Constructions of Central Europe in Contemporary Polish Literature. Phantoms and Revisions of a Mental Map

Doctoral Researcher
Ricarda Fait-Bartholomäus

Details
Image: Józef Chełmoński: „Babie Lato“, adaptation by Wiesław Smętek, DIALOG Nr. 97 (2011)

The doctoral project analyses contemporary Polish literature published between the historical turning points of the so-called ‘eastern enlargement’ of the EU in 2004 and Russia’s full-scale invasion of Ukraine in 2022. The literature participates in an aesthetic, discursive and predominantly postcolonial construction of Central Europe (Europa Środkowa) as a ‘mental map’. Following the already widely received essays by Andrzej Stasiuk and Jurij Andruchovyč, new and current constructions of Central Europe will be considered. The aim of the project is to demonstrate continuations and rewritings of geopoetic imaginaries of Central Europe in Polish literary works. It highlights references to cultural or historical spatial phantoms such as ‘Kresy’ or Galicia, as well as critical revisions of cultural memory.
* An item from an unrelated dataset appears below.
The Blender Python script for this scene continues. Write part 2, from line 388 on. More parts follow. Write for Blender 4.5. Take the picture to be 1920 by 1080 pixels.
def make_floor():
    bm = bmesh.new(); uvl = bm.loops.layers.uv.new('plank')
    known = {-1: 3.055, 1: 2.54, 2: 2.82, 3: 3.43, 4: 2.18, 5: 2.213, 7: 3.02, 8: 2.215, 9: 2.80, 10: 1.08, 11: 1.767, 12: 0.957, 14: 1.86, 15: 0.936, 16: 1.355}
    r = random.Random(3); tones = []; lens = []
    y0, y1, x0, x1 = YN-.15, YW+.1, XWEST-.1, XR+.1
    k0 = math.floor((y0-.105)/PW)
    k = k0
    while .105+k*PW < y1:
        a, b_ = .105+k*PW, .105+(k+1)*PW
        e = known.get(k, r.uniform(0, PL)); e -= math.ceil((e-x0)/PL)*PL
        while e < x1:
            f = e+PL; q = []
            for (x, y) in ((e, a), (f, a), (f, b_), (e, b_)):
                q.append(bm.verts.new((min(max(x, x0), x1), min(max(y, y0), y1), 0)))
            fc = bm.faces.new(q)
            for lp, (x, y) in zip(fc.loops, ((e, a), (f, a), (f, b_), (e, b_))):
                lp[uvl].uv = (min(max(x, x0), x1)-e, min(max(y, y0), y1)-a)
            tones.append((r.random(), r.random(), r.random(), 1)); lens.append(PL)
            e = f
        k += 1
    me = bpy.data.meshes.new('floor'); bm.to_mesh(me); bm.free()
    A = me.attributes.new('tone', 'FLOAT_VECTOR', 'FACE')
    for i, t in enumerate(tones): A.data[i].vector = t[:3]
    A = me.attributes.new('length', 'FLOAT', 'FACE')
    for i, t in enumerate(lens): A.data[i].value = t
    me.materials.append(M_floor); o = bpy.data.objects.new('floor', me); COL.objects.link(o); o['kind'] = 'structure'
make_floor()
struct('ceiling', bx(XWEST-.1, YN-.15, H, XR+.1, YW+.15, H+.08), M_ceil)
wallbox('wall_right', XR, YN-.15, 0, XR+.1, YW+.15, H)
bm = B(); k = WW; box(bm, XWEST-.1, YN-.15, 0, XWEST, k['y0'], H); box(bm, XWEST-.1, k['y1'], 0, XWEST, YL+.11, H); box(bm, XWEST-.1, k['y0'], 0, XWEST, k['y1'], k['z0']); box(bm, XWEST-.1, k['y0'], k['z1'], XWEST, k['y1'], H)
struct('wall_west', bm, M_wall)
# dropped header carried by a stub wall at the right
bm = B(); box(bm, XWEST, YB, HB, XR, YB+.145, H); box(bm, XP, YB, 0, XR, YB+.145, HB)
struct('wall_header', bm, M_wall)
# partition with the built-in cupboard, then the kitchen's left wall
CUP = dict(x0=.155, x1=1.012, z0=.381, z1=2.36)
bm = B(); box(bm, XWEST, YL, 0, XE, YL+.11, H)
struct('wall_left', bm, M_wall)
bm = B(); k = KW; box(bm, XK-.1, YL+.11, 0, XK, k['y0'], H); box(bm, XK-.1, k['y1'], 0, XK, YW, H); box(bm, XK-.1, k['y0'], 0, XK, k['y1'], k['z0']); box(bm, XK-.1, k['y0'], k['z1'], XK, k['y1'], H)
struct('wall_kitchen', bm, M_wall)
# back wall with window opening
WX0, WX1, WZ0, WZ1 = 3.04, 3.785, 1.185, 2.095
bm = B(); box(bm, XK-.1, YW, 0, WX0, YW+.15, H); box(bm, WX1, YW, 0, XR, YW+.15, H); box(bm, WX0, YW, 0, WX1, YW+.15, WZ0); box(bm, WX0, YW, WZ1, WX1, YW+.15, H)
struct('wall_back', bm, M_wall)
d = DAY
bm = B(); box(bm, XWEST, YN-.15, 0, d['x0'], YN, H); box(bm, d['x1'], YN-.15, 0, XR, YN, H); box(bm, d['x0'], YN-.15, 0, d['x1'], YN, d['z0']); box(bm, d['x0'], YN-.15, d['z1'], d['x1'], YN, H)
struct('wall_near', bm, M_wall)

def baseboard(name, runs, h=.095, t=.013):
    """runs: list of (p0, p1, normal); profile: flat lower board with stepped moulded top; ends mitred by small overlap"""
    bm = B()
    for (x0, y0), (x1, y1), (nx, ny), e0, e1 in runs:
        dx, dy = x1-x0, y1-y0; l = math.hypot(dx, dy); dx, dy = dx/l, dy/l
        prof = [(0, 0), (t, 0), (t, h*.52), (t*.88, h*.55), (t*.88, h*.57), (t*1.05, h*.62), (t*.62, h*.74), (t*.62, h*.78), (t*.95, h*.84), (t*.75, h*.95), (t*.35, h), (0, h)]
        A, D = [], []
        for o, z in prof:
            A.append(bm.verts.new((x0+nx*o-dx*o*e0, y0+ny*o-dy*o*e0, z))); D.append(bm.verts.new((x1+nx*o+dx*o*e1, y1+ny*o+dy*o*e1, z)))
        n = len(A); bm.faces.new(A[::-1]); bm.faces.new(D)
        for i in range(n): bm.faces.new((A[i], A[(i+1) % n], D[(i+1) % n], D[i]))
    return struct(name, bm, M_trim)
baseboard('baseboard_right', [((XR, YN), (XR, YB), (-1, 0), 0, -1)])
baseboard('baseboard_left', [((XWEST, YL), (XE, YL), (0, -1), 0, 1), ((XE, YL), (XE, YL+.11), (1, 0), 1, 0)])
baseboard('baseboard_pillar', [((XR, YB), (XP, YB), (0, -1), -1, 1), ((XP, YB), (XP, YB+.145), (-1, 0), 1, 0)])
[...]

In particular, the Jewish heritage of Central Europe and the absence of Jewish life as a consequence of the Shoah are dominant layers in recent constructions of Central Europe. The theoretical framework of the project is based on the concepts and dynamics of mental mapping, postcolonial criticism, and memory studies. It focuses on selected prose and poetry by Olga Tokarczuk, Tomasz Różycki and Ziemowit Szczerek. The works will be analysed by examining geopoetic strategies, using the results of ‘close reading’ and contextual analysis, particularly intertextual references.